The problem -
Copy each line that contains the word "from".

┌─ Source excerpt

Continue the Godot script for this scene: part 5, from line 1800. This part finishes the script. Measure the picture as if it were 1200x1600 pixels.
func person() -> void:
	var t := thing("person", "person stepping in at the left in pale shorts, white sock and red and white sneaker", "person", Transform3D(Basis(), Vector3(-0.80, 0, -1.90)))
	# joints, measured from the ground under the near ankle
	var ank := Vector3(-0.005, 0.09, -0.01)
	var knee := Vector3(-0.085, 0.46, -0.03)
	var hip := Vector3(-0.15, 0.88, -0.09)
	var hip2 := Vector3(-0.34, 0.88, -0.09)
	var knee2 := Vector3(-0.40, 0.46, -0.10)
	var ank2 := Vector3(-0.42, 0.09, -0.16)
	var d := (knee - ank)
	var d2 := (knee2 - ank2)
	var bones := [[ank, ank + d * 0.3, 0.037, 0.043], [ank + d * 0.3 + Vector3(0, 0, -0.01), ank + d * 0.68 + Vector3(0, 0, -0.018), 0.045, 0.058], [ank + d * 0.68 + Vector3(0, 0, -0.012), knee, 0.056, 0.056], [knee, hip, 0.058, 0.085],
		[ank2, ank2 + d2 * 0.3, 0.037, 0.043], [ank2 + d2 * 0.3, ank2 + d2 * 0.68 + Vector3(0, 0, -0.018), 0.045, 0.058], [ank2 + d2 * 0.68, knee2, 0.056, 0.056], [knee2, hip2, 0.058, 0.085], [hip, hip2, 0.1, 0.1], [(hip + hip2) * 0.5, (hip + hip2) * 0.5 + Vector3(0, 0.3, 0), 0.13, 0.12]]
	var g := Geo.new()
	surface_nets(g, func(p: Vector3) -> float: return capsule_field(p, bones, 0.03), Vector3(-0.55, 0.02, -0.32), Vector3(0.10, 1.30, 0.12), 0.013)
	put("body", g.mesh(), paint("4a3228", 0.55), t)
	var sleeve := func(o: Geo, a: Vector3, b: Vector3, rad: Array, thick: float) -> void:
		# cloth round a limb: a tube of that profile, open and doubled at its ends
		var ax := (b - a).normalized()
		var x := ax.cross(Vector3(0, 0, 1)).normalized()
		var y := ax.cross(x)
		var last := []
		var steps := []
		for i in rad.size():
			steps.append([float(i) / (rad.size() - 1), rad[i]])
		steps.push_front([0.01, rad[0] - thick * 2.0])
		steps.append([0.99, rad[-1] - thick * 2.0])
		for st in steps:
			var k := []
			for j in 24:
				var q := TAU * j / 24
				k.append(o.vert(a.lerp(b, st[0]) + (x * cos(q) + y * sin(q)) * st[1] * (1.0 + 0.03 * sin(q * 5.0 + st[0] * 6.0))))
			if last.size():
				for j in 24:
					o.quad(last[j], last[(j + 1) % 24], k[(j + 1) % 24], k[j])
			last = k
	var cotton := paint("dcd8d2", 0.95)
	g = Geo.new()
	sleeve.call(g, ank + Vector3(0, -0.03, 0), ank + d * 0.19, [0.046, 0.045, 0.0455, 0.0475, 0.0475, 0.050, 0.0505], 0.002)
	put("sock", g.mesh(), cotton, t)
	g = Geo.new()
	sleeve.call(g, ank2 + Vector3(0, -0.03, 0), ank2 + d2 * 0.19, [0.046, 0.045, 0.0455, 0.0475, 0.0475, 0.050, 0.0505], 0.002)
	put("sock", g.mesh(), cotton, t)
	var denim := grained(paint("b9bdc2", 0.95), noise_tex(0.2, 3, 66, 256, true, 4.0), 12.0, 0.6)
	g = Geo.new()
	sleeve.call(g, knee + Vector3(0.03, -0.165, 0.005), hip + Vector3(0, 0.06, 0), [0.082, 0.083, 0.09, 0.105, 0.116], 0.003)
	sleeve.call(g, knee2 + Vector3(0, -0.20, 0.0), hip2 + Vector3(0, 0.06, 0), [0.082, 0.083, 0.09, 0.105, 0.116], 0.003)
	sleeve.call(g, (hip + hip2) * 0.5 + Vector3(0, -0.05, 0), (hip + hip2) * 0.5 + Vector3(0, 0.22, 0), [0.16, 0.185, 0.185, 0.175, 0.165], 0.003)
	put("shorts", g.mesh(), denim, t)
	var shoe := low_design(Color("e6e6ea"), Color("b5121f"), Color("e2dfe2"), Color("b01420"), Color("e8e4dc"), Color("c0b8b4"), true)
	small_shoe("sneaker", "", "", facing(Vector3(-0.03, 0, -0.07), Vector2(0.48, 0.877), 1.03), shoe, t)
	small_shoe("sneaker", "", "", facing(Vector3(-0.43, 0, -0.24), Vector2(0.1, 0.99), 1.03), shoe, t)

└─

The answer -
Continue the Godot script for this scene: part 5, from line 1800. This part finishes the script. Measure the picture as if it were 1200x1600 pixels.
	# joints, measured from the ground under the near ankle